Skilled Help Wanted
Businesses team up to attract workers
By Karl Henkel
YOUNGSTOWN
Dale Foer- ster lived in Germany for 11 years.
During her time in one of Europe’s strongest economic countries, she noticed a distinct difference in the way workers from different job sectors presented themselves.
“If a woman was a mail carrier, she was proud to be a mail carrier,” said Foerster, vice president of Starr Manufacturing Inc. in Youngstown. “Everyone seems to respect everyone else’s job.”
Unfortunately, she said, that same mind-set isn’t prevalent here in the United States, which has led to a well-documented lack of skilled-trades workers.
“Kids don’t think it’s sexy to go into some sort of hand-working occupation,” she said. “I think we’ve gotten away from the pride of the skilled trades.”
It’s also a poorly timed dilemma, with the unemployment rate above 9 percent nationwide and nearly 10 percent here in the Mahoning Valley.
The pleas for skilled workers have come in droves, but the message isn’t getting across.
Some local businesses have decided to take on the problems, not as one, but as a team.
They’re called the Mahoning Valley Manufacturers Coalition, a group of 14 manufacturing-based organizations that have come together and pooled their resources in an effort to publicize the need for skilled-trade workers.
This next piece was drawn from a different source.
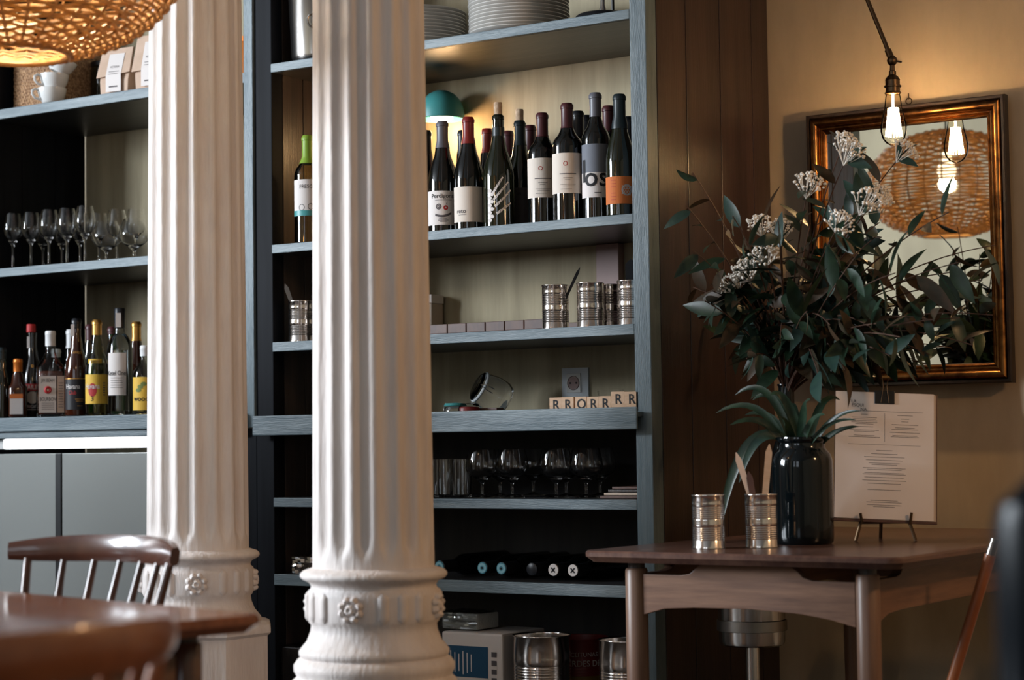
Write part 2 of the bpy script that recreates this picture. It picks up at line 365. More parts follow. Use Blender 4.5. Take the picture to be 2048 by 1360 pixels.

“There is a lack of local infrastructure to support the Valley’s manufacturing base and a true bricks-and-mortar community college,” said Brian Benyo, president of Brilex Industries Inc. and the MVMC.
The problem, as many manufacturers have expressed, is simple. Universities are great educational tools, but they don’t focus heavily enough on manufacturing. Trade schools narrow the focus, but not enough students take that route.
Foerster said the need for skilled workers is so great that companies often steal, for lack of a better term, workers from nearby companies because the work force is lacking. And these jobs, she said, often don’t come with the prerequisite of a college degree or even a trade-school certificate.
She said if the labor force knows the basic skills required for jobs, companies often take the time and train them for specific positions.
But the problem has been that many Americans, including the unemployed, are unaware or unimpressed with skilled-trades jobs.
“The issue of work-force development has been ignored by different bodies for quite some time, whether it’s political or nonpolitical or in education,” Benyo said. “Part of the problem has been a lack of a voice from the manufacturing community.”
MVMC is hoping to find strength in numbers.
The MVMC team is deep and diverse: Condo Inc.; Warren Screw Machine; Specialty Fab Inc.; Glunt Industries Inc.; BOC Water Hydraulics Inc.; City Machine Technologies Inc.; Howland Machine Corp.; Butech Bliss Inc.; Specialty Ceramic; Warren Fabricating and Machining; Girard Machine Co.; Starr Manufacturing Inc.; Kiraly Tool and Die Inc.; and M-7 Technologies Inc.
The group also wooed Jessica Borza, former chief operating officer of the Mahoning and Columbiana One-Stops, the Valley’s major work-force development center, to lead the team.
Each company pooled $3,000 for their future efforts, to promote and educate the public on their needs.
Borza said the group, which met last Friday, already has come up with a list of occupations that are most needed here in the Valley, including machinists, engineers, electricians, machine and tool assemblers, tool and die makers, quality inspectors and industrial maintenance workers.
“Now that we’ve identified these areas,” Borza said, “we can dive into the issues” and start talking about and getting a better understanding of the root causes of work shortages.
That will be the group’s next step: to work with colleges such as Youngstown State University and Kent State University, community colleges such as Eastern Gateway and the area trade schools, plus work-force development agencies such as the local One-Stops to shape curriculums to better fit the work-force needs.
“There is no more pressing issue than labor force and labor-force development,” Benyo said. “This stands to benefit this area for the next generation and beyond.”